begin Dataset extract
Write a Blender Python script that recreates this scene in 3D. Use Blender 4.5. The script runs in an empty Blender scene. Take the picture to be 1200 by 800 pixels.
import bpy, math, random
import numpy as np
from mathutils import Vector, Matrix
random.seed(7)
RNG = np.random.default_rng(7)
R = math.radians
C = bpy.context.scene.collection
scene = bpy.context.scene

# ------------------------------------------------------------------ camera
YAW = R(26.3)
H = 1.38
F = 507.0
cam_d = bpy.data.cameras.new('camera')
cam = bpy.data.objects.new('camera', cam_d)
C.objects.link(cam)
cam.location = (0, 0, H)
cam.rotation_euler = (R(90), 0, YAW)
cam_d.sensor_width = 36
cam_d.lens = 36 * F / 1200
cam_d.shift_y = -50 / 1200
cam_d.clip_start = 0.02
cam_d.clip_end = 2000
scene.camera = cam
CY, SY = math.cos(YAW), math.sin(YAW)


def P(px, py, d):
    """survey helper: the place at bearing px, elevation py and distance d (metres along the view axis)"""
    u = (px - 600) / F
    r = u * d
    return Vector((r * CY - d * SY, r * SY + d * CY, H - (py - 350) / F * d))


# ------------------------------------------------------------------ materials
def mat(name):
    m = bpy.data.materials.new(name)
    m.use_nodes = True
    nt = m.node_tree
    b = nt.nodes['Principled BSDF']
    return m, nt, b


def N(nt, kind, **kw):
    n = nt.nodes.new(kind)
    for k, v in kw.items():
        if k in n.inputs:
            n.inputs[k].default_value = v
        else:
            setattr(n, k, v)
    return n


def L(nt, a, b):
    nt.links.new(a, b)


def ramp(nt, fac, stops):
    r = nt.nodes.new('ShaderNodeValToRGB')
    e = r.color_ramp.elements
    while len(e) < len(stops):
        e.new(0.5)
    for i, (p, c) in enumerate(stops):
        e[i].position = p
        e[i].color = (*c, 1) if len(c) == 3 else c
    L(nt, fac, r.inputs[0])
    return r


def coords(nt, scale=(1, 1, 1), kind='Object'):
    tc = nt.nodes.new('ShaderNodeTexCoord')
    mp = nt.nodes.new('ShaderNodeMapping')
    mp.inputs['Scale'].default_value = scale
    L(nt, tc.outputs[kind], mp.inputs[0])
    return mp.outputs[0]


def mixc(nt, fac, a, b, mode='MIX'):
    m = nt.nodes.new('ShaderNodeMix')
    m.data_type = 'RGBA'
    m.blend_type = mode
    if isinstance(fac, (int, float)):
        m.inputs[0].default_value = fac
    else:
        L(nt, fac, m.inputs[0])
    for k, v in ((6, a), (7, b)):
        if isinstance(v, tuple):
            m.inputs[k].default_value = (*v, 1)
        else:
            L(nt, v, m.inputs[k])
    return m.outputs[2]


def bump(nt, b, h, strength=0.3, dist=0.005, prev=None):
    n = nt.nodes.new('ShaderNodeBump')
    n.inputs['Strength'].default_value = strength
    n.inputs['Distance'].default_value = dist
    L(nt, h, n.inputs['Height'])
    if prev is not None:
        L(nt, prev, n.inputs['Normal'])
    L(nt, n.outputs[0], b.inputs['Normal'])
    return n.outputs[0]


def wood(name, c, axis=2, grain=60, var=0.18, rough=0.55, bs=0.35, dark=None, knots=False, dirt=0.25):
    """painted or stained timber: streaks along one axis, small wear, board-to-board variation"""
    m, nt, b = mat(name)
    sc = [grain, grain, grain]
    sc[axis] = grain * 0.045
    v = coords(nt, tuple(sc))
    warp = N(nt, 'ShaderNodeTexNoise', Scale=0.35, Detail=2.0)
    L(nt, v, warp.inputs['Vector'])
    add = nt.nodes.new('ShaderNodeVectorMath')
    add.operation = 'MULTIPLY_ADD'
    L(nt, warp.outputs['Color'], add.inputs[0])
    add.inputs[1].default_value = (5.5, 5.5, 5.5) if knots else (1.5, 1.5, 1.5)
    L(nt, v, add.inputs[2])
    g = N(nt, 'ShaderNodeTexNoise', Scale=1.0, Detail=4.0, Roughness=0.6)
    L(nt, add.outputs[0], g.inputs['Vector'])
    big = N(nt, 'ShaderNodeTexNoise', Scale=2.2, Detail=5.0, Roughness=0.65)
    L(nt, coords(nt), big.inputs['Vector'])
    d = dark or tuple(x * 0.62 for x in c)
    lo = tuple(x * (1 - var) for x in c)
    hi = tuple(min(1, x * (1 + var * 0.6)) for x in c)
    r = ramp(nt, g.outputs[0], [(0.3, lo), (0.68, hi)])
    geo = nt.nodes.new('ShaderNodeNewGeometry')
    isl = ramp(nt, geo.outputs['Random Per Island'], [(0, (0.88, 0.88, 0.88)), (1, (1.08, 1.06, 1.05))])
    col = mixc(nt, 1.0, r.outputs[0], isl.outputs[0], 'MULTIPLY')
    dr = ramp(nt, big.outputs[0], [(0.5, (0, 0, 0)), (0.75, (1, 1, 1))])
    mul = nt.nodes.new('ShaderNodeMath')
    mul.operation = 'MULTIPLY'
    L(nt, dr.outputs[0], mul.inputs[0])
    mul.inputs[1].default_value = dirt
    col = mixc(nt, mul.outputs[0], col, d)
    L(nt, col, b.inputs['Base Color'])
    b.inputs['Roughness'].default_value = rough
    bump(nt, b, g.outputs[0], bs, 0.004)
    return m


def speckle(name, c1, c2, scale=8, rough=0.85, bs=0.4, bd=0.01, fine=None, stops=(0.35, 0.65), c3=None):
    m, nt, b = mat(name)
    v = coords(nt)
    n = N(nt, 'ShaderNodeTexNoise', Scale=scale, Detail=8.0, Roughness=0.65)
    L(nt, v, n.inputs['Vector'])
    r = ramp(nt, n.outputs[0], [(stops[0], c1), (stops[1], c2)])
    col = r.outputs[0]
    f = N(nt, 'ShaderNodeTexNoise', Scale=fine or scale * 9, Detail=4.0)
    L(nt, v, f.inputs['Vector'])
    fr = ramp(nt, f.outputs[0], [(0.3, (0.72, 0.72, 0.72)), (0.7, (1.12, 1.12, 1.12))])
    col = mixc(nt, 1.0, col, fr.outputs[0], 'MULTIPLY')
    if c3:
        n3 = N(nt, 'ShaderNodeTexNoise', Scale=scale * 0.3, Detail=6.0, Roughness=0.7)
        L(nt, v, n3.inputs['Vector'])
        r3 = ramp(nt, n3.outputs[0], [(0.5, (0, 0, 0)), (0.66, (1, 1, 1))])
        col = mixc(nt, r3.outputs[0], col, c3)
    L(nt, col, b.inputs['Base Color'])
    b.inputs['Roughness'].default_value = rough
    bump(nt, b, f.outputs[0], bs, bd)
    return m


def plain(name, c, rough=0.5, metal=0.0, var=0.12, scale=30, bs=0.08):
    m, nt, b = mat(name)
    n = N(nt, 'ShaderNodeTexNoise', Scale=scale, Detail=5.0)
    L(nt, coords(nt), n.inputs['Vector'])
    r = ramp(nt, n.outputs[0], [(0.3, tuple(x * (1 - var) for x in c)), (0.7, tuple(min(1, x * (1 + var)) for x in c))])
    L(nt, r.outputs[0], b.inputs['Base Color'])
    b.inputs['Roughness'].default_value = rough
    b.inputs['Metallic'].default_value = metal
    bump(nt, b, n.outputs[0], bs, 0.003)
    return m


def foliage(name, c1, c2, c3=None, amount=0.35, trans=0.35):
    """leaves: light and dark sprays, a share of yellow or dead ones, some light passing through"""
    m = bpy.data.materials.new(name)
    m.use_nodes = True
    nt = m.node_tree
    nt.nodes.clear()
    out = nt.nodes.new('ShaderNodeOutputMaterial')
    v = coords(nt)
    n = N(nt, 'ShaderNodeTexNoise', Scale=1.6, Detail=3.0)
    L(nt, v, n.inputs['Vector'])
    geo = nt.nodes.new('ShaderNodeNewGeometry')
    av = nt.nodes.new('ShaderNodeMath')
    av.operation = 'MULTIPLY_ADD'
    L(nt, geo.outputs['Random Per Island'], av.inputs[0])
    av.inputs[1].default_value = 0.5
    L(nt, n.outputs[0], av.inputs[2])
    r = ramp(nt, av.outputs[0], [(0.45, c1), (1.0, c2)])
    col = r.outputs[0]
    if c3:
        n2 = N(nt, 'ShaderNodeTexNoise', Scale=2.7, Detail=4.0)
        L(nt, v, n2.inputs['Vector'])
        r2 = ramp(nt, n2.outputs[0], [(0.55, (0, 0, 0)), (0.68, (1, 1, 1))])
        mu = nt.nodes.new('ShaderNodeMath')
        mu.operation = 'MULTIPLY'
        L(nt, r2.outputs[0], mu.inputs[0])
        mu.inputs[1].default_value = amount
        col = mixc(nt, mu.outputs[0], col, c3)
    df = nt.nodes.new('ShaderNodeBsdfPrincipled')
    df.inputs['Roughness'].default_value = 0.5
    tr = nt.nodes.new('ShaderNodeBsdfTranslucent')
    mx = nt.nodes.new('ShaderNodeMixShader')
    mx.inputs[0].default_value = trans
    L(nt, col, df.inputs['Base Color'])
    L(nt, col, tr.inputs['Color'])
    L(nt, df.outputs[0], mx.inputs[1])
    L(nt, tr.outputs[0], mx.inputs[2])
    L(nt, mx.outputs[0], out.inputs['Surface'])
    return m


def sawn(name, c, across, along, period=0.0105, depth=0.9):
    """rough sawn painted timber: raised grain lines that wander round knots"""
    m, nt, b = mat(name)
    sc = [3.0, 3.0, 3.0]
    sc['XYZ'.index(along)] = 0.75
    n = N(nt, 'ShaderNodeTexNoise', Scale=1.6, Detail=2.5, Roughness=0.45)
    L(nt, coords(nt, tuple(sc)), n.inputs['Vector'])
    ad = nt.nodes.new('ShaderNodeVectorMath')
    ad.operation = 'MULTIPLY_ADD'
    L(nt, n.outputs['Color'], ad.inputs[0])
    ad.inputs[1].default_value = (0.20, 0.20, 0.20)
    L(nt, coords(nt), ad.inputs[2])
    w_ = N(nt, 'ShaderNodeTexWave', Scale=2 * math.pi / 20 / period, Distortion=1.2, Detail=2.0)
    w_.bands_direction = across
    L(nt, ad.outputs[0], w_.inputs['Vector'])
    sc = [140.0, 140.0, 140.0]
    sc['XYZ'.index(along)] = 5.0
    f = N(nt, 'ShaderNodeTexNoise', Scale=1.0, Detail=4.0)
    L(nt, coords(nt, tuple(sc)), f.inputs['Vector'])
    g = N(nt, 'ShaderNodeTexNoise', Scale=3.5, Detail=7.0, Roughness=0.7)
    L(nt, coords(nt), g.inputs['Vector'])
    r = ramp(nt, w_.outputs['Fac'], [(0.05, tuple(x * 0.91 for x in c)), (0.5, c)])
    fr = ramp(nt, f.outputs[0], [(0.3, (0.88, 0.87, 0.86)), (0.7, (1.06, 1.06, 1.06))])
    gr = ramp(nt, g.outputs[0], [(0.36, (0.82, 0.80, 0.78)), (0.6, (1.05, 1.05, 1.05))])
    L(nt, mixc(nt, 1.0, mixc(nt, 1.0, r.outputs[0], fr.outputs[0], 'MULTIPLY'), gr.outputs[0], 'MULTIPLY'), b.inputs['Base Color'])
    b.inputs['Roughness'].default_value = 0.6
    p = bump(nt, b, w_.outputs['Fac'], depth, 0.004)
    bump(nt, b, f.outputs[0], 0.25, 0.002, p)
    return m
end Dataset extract
Work required - Set down the lines above as they stand, starting with the first line and ending with the line that contains "nt.links.new(a, b)".

Response below -
Write a Blender Python script that recreates this scene in 3D. Use Blender 4.5. The script runs in an empty Blender scene. Take the picture to be 1200 by 800 pixels.
import bpy, math, random
import numpy as np
from mathutils import Vector, Matrix
random.seed(7)
RNG = np.random.default_rng(7)
R = math.radians
C = bpy.context.scene.collection
scene = bpy.context.scene

# ------------------------------------------------------------------ camera
YAW = R(26.3)
H = 1.38
F = 507.0
cam_d = bpy.data.cameras.new('camera')
cam = bpy.data.objects.new('camera', cam_d)
C.objects.link(cam)
cam.location = (0, 0, H)
cam.rotation_euler = (R(90), 0, YAW)
cam_d.sensor_width = 36
cam_d.lens = 36 * F / 1200
cam_d.shift_y = -50 / 1200
cam_d.clip_start = 0.02
cam_d.clip_end = 2000
scene.camera = cam
CY, SY = math.cos(YAW), math.sin(YAW)


def P(px, py, d):
    """survey helper: the place at bearing px, elevation py and distance d (metres along the view axis)"""
    u = (px - 600) / F
    r = u * d
    return Vector((r * CY - d * SY, r * SY + d * CY, H - (py - 350) / F * d))


# ------------------------------------------------------------------ materials
def mat(name):
    m = bpy.data.materials.new(name)
    m.use_nodes = True
    nt = m.node_tree
    b = nt.nodes['Principled BSDF']
    return m, nt, b


def N(nt, kind, **kw):
    n = nt.nodes.new(kind)
    for k, v in kw.items():
        if k in n.inputs:
            n.inputs[k].default_value = v
        else:
            setattr(n, k, v)
    return n


def L(nt, a, b):
    nt.links.new(a, b)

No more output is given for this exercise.